- From: Mark Nottingham <mnot@mnot.net>
- Date: Mon, 25 Nov 2002 14:15:06 -0800
- To: "Tim Bray" <tbray@textuality.com>, "Paul Grosso" <pgrosso@arbortext.com>
- Cc: <www-tag@w3.org>
> I think the Web Services community ought > to be real nervous about flying in the face of an IETF BCP. Why? It's a Best Current Practice, and it is explicitly scoped to use of XML within *IETF* protocols. It's just that community's best current thinking (words directly from RFC2026) on a particular topic, and may (dare I say probably will) change. Granted, if there is a desire to make it possible to use Web services as the basis of IETF protocols, there might be cause for concern; however, that isn't a requirement that I've heard for a while, and I imagine that the IETF isn't terribly inclined to start using them willy-nilly either; Web services have a different audience. Also, at first glance, the logic in that document seems to be faulty; it says one shouldn't impose "additional restrictions beyond those imposed by the XML recommendation itself" because "an implementer of the protocol may not be able to use an otherwise conforming XML processor to parse the XML-based protocol elements." If they are truly restrictions, how could a conformant processor not be able to parse the result? I grant that a vanilla conforming generator *may* have difficulty, depending on the abstraction that it presents to the programmer. > - On the other hand, I think it's entirely reasonable that SOAP agents > be forbidden from being required or expected or even allowed to charge > off fetching DTDs or external parameter entities at run times, for > obvious performance and security reasons. This gets to the heart of the question, I think; can specific applications of XML restrict the use of syntactic mechanisms it defines?
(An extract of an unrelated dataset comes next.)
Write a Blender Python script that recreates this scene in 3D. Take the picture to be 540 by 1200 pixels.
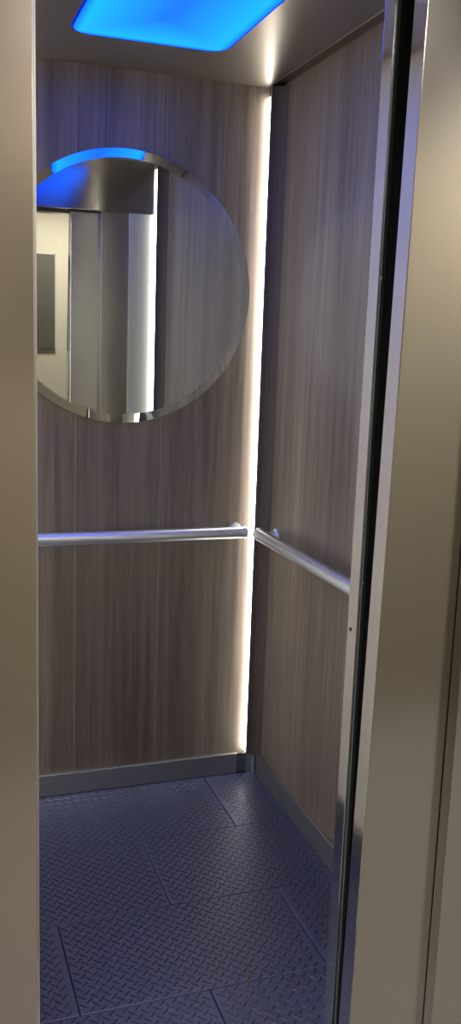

Your answer seems to be a conditional "yes." However, I don't think it's supportable to be selective, at least at this granularity. > - That granted, forbidding an internal subset seems kind of dumb. > Speaking as an XML processor implementor, the extra code required is > hardly detectable and the performance gain not significiant. > Furthermore, every XML processor in the world just silently does the > internal subset and it's going to cost *extra work* for SOAP > implementations to check that they haven't. I.e. you can't use an > ordinary off-the-shelf non-validating XML processor. Perhaps the WG has a good reason for this prohibition; have they been asked?